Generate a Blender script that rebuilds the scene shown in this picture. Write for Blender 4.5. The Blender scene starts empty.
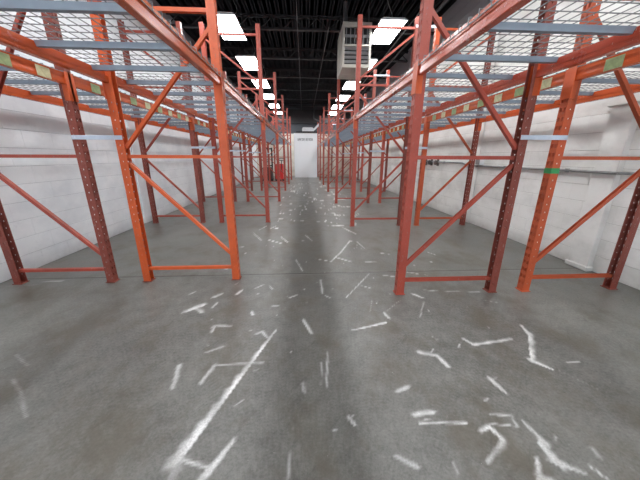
import bpy, bmesh, math, random
from mathutils import Vector, Matrix
import numpy as np
random.seed(7)
SC = bpy.context.scene
COL = SC.collection

# ---------------- camera ----------------
CAM_H = 1.36
cam_data = bpy.data.cameras.new('camera')
cam_data.sensor_width = 36.0
cam_data.lens = 271.62 * 36.0 / 640.0
cam_data.clip_start = 0.02
cam = bpy.data.objects.new('camera', cam_data)
COL.objects.link(cam)
PITCH, YAW, ROLL = 0.29594, 0.05736, 0.00361
fw = Vector((math.sin(YAW)*math.cos(PITCH), math.cos(YAW)*math.cos(PITCH), -math.sin(PITCH)))
rt0 = Vector((math.cos(YAW), -math.sin(YAW), 0.0))
up0 = rt0.cross(fw)
rt = rt0*math.cos(ROLL) + up0*math.sin(ROLL)
up = up0*math.cos(ROLL) - rt0*math.sin(ROLL)
R = Matrix((rt, up, -fw)).transposed().to_4x4()
cam.matrix_world = Matrix.Translation((0, 0, CAM_H)) @ R
SC.camera = cam

# ---------------- world, colour management ----------------
world = bpy.data.worlds.new('world'); SC.world = world
world.use_nodes = True
wb = world.node_tree.nodes['Background']
wb.inputs['Color'].default_value = (0.80, 0.90, 1.0, 1)
wb.inputs['Strength'].default_value = 4.0
SC.view_settings.view_transform = 'Standard'
SC.view_settings.look = 'None'
SC.view_settings.gamma = 1.0
SC.view_settings.use_curve_mapping = False
SC.view_settings.exposure = 0.0
LAMP = 26.0           # strength of every ceiling light diffuser

# ---------------- layout (metres, camera above the origin, +Y down the aisle) ----------------
PITCH_Y = 2.906
XL = [-0.804, -1.794, -2.193, -3.183]     # left posts, aisle to wall
XR = [0.975, 1.965, 2.332, 3.322]
YL = [2.957 + PITCH_Y*n for n in range(-1, 6)]
YR = [2.516 + PITCH_Y*n for n in range(-1, 7)]
WLX, WRX = -3.40, 3.59
Y0, Y1 = -5.0, 20.7
ZC = 4.85
POST_H = 3.637

# ---------------- materials ----------------
def nt(name):
    m = bpy.data.materials.new(name); m.use_nodes = True
    n = m.node_tree; b = n.nodes['Principled BSDF']
    return m, n, b
def noise(n, scale, detail=4, rough=0.6, coord='Object', vec=None, mapscale=None):
    t = n.nodes.new('ShaderNodeTexNoise'); t.inputs['Scale'].default_value = scale
    t.inputs['Detail'].default_value = detail; t.inputs['Roughness'].default_value = rough
    if vec is None:
        tc = n.nodes.new('ShaderNodeTexCoord'); vec = tc.outputs[coord]
    if mapscale:
        mp = n.nodes.new('ShaderNodeMapping'); mp.inputs['Scale'].default_value = mapscale
        n.links.new(vec, mp.inputs['Vector']); vec = mp.outputs['Vector']
    n.links.new(vec, t.inputs['Vector'])
    return t.outputs['Fac']
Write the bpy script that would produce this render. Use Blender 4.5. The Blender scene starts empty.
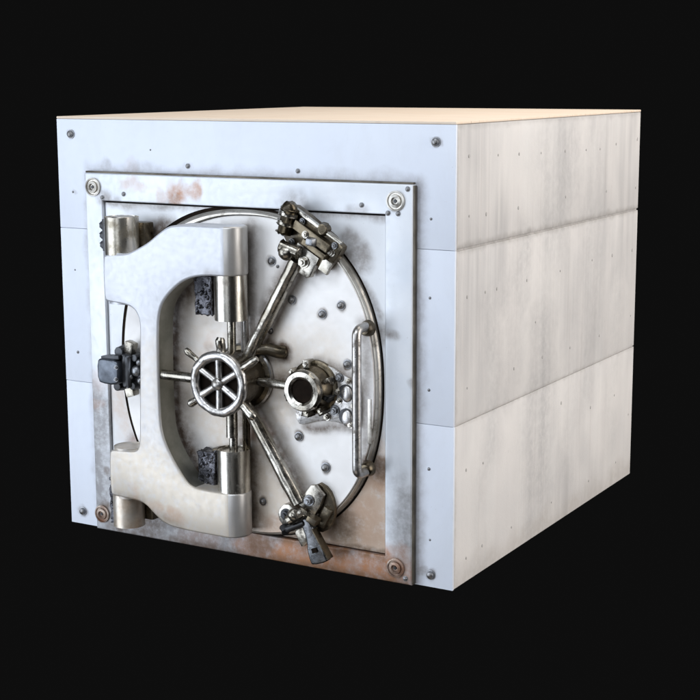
import bpy, bmesh, math, random
from mathutils import Vector, Matrix, noise as mnoise
random.seed(7)
PI = math.pi
sc = bpy.context.scene
COL = sc.collection
R = math.radians

S1, S2 = .722, 1.471
# ------------------------------------------------------------------ materials
def new_mat(name):
    m = bpy.data.materials.new(name); m.use_nodes = True
    nt = m.node_tree
    return m, nt, nt.nodes['Principled BSDF']

def N(nt, t, **kw):
    n = nt.nodes.new(t)
    for k, v in kw.items():
        setattr(n, k, v)
    return n

def mathn(nt, op, a, b=None, clamp=False):
    n = N(nt, 'ShaderNodeMath', operation=op, use_clamp=clamp)
    for i, v in enumerate((a, b)):
        if v is None: continue
        if isinstance(v, (int, float)): n.inputs[i].default_value = v
        else: nt.links.new(v, n.inputs[i])
    return n.outputs[0]

def coords(nt, scale=(1, 1, 1)):
    tc = N(nt, 'ShaderNodeTexCoord'); mp = N(nt, 'ShaderNodeMapping')
    mp.inputs['Scale'].default_value = scale
    nt.links.new(tc.outputs['Object'], mp.inputs[0])
    return mp.outputs[0]

def noise(nt, vec, scale, detail=4, rough=.55, dist=0):
    n = N(nt, 'ShaderNodeTexNoise')
    n.inputs['Scale'].default_value = scale; n.inputs['Detail'].default_value = detail
    n.inputs['Roughness'].default_value = rough; n.inputs['Distortion'].default_value = dist
    nt.links.new(vec, n.inputs['Vector'])
    return n.outputs[0]

def ramp(nt, fac, stops):
    r = N(nt, 'ShaderNodeValToRGB'); e = r.color_ramp.elements
    while len(e) < len(stops): e.new(.5)
    for q, (p, c) in zip(e, stops):
        q.position = p; q.color = (c, c, c, 1) if isinstance(c, (int, float)) else (*c, 1)
    nt.links.new(fac, r.inputs[0])
    return r.outputs[0]

def mix(nt, fac, a, b, mode='MIX'):
    n = N(nt, 'ShaderNodeMix', data_type='RGBA', blend_type=mode)
    for idx, v in ((0, fac), (6, a), (7, b)):
        if isinstance(v, (int, float)): n.inputs[idx].default_value = v
        elif isinstance(v, tuple): n.inputs[idx].default_value = (*v, 1)
        else: nt.links.new(v, n.inputs[idx])
    return n.outputs[2]

def bump(nt, bsdf, h, strength=.2, dist=.01):
    b = N(nt, 'ShaderNodeBump'); b.inputs['Strength'].default_value = strength
    b.inputs['Distance'].default_value = dist
    nt.links.new(h, b.inputs['Height']); nt.links.new(b.outputs[0], bsdf.inputs['Normal'])

def metal(name, col, col2, rough=(.22, .42), metallic=1., bscale=30, bstr=.12, brushed=None, grime=None):
    m, nt, b = new_mat(name)
    v = coords(nt)
    n1 = noise(nt, v, 7, 6, .65)
    c = mix(nt, ramp(nt, n1, [(.38, 0.), (.66, 1.)]), col, col2)
    n2 = noise(nt, coords(nt, brushed or (1, 1, 1)), bscale, 5, .6)
    if grime:
        g = noise(nt, v, grime[0], 8, .7)
        gm = ramp(nt, g, [(grime[1], 0.), (grime[1] + .1, 1.)])
        c = mix(nt, mathn(nt, 'MULTIPLY', gm, grime[2]), c, grime[3])
        mt = mathn(nt, 'SUBTRACT', metallic, mathn(nt, 'MULTIPLY', gm, grime[2] * .7 * metallic))
        nt.links.new(mt, b.inputs['Metallic'])
    else:
        b.inputs['Metallic'].default_value = metallic
    nt.links.new(c, b.inputs['Base Color'])
    rr = N(nt, 'ShaderNodeMapRange'); rr.inputs[3].default_value = rough[0]; rr.inputs[4].default_value = rough[1]
    rr.inputs[1].default_value = .3; rr.inputs[2].default_value = .7
    nt.links.new(n2, rr.inputs[0]); nt.links.new(rr.outputs[0], b.inputs['Roughness'])
    bump(nt, b, n2, bstr, .004)
    return m

BROWN = (.105, .062, .033)
RUST = (.42, .20, .10)

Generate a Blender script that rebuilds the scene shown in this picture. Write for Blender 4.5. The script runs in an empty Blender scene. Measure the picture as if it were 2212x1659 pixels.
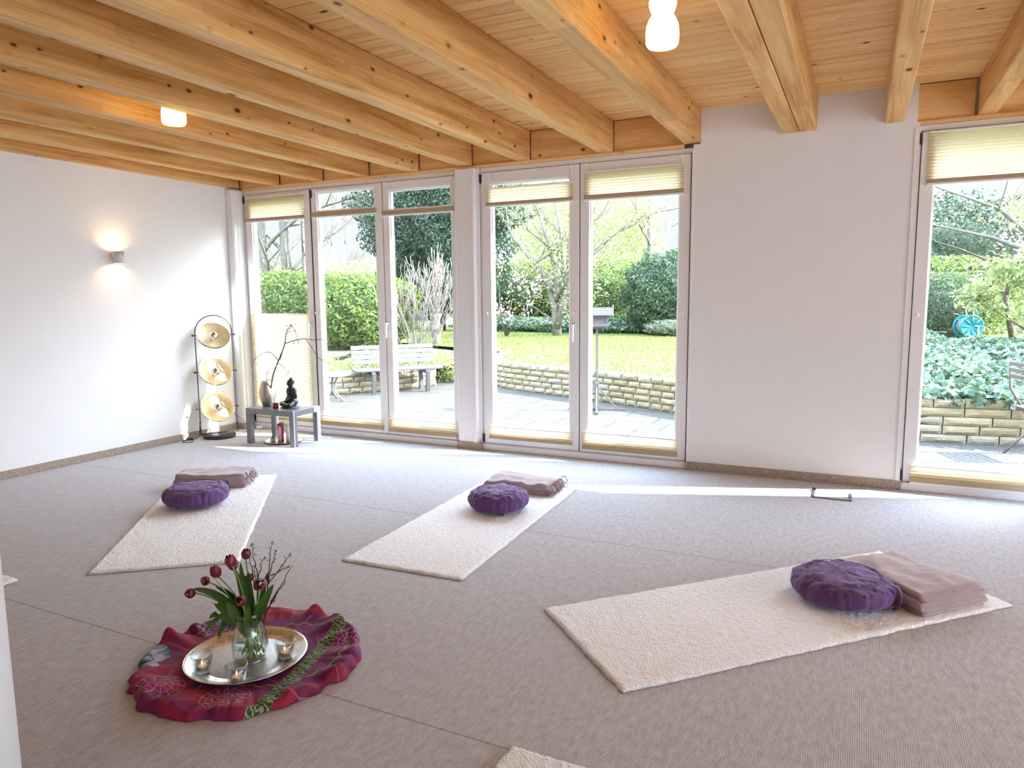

_ _ _ _ _ _ _

## What is required
Set down every record once more, word for word, without pictures.

## Result for this exercise
Generate a Blender script that rebuilds the scene shown in this picture. Write for Blender 4.5. The Blender scene starts empty.
import bpy, bmesh, math, random
from mathutils import Vector, Matrix
import numpy as np
random.seed(7)
SC = bpy.context.scene
COL = SC.collection

# ---------------- camera ----------------
CAM_H = 1.36
cam_data = bpy.data.cameras.new('camera')
cam_data.sensor_width = 36.0
cam_data.lens = 271.62 * 36.0 / 640.0
cam_data.clip_start = 0.02
cam = bpy.data.objects.new('camera', cam_data)
COL.objects.link(cam)
PITCH, YAW, ROLL = 0.29594, 0.05736, 0.00361
fw = Vector((math.sin(YAW)*math.cos(PITCH), math.cos(YAW)*math.cos(PITCH), -math.sin(PITCH)))
rt0 = Vector((math.cos(YAW), -math.sin(YAW), 0.0))
up0 = rt0.cross(fw)
rt = rt0*math.cos(ROLL) + up0*math.sin(ROLL)
up = up0*math.cos(ROLL) - rt0*math.sin(ROLL)
R = Matrix((rt, up, -fw)).transposed().to_4x4()
cam.matrix_world = Matrix.Translation((0, 0, CAM_H)) @ R
SC.camera = cam

# ---------------- world, colour management ----------------
world = bpy.data.worlds.new('world'); SC.world = world
world.use_nodes = True
wb = world.node_tree.nodes['Background']
wb.inputs['Color'].default_value = (0.80, 0.90, 1.0, 1)
wb.inputs['Strength'].default_value = 4.0
SC.view_settings.view_transform = 'Standard'
SC.view_settings.look = 'None'
SC.view_settings.gamma = 1.0
SC.view_settings.use_curve_mapping = False
SC.view_settings.exposure = 0.0
LAMP = 26.0           # strength of every ceiling light diffuser

# ---------------- layout (metres, camera above the origin, +Y down the aisle) ----------------
PITCH_Y = 2.906
XL = [-0.804, -1.794, -2.193, -3.183]     # left posts, aisle to wall
XR = [0.975, 1.965, 2.332, 3.322]
YL = [2.957 + PITCH_Y*n for n in range(-1, 6)]
YR = [2.516 + PITCH_Y*n for n in range(-1, 7)]
WLX, WRX = -3.40, 3.59
Y0, Y1 = -5.0, 20.7
ZC = 4.85
POST_H = 3.637

# ---------------- materials ----------------
def nt(name):
    m = bpy.data.materials.new(name); m.use_nodes = True
    n = m.node_tree; b = n.nodes['Principled BSDF']
    return m, n, b
def noise(n, scale, detail=4, rough=0.6, coord='Object', vec=None, mapscale=None):
    t = n.nodes.new('ShaderNodeTexNoise'); t.inputs['Scale'].default_value = scale
    t.inputs['Detail'].default_value = detail; t.inputs['Roughness'].default_value = rough
    if vec is None:
        tc = n.nodes.new('ShaderNodeTexCoord'); vec = tc.outputs[coord]
    if mapscale:
        mp = n.nodes.new('ShaderNodeMapping'); mp.inputs['Scale'].default_value = mapscale
        n.links.new(vec, mp.inputs['Vector']); vec = mp.outputs['Vector']
    n.links.new(vec, t.inputs['Vector'])
    return t.outputs['Fac']
Write the bpy script that would produce this render. Use Blender 4.5. The Blender scene starts empty.
import bpy, bmesh, math, random
from mathutils import Vector, Matrix, noise as mnoise
random.seed(7)
PI = math.pi
sc = bpy.context.scene
COL = sc.collection
R = math.radians

S1, S2 = .722, 1.471
# ------------------------------------------------------------------ materials
def new_mat(name):
    m = bpy.data.materials.new(name); m.use_nodes = True
    nt = m.node_tree
    return m, nt, nt.nodes['Principled BSDF']

def N(nt, t, **kw):
    n = nt.nodes.new(t)
    for k, v in kw.items():
        setattr(n, k, v)
    return n

def mathn(nt, op, a, b=None, clamp=False):
    n = N(nt, 'ShaderNodeMath', operation=op, use_clamp=clamp)
    for i, v in enumerate((a, b)):
        if v is None: continue
        if isinstance(v, (int, float)): n.inputs[i].default_value = v
        else: nt.links.new(v, n.inputs[i])
    return n.outputs[0]

def coords(nt, scale=(1, 1, 1)):
    tc = N(nt, 'ShaderNodeTexCoord'); mp = N(nt, 'ShaderNodeMapping')
    mp.inputs['Scale'].default_value = scale
    nt.links.new(tc.outputs['Object'], mp.inputs[0])
    return mp.outputs[0]

def noise(nt, vec, scale, detail=4, rough=.55, dist=0):
    n = N(nt, 'ShaderNodeTexNoise')
    n.inputs['Scale'].default_value = scale; n.inputs['Detail'].default_value = detail
    n.inputs['Roughness'].default_value = rough; n.inputs['Distortion'].default_value = dist
    nt.links.new(vec, n.inputs['Vector'])
    return n.outputs[0]

def ramp(nt, fac, stops):
    r = N(nt, 'ShaderNodeValToRGB'); e = r.color_ramp.elements
    while len(e) < len(stops): e.new(.5)
    for q, (p, c) in zip(e, stops):
        q.position = p; q.color = (c, c, c, 1) if isinstance(c, (int, float)) else (*c, 1)
    nt.links.new(fac, r.inputs[0])
    return r.outputs[0]

def mix(nt, fac, a, b, mode='MIX'):
    n = N(nt, 'ShaderNodeMix', data_type='RGBA', blend_type=mode)
    for idx, v in ((0, fac), (6, a), (7, b)):
        if isinstance(v, (int, float)): n.inputs[idx].default_value = v
        elif isinstance(v, tuple): n.inputs[idx].default_value = (*v, 1)
        else: nt.links.new(v, n.inputs[idx])
    return n.outputs[2]

def bump(nt, bsdf, h, strength=.2, dist=.01):
    b = N(nt, 'ShaderNodeBump'); b.inputs['Strength'].default_value = strength
    b.inputs['Distance'].default_value = dist
    nt.links.new(h, b.inputs['Height']); nt.links.new(b.outputs[0], bsdf.inputs['Normal'])

def metal(name, col, col2, rough=(.22, .42), metallic=1., bscale=30, bstr=.12, brushed=None, grime=None):
    m, nt, b = new_mat(name)
    v = coords(nt)
    n1 = noise(nt, v, 7, 6, .65)
    c = mix(nt, ramp(nt, n1, [(.38, 0.), (.66, 1.)]), col, col2)
    n2 = noise(nt, coords(nt, brushed or (1, 1, 1)), bscale, 5, .6)
    if grime:
        g = noise(nt, v, grime[0], 8, .7)
        gm = ramp(nt, g, [(grime[1], 0.), (grime[1] + .1, 1.)])
        c = mix(nt, mathn(nt, 'MULTIPLY', gm, grime[2]), c, grime[3])
        mt = mathn(nt, 'SUBTRACT', metallic, mathn(nt, 'MULTIPLY', gm, grime[2] * .7 * metallic))
        nt.links.new(mt, b.inputs['Metallic'])
    else:
        b.inputs['Metallic'].default_value = metallic
    nt.links.new(c, b.inputs['Base Color'])
    rr = N(nt, 'ShaderNodeMapRange'); rr.inputs[3].default_value = rough[0]; rr.inputs[4].default_value = rough[1]
    rr.inputs[1].default_value = .3; rr.inputs[2].default_value = .7
    nt.links.new(n2, rr.inputs[0]); nt.links.new(rr.outputs[0], b.inputs['Roughness'])
    bump(nt, b, n2, bstr, .004)
    return m

BROWN = (.105, .062, .033)
RUST = (.42, .20, .10)

Generate a Blender script that rebuilds the scene shown in this picture. Write for Blender 4.5. The script runs in an empty Blender scene. Measure the picture as if it were 2212x1659 pixels.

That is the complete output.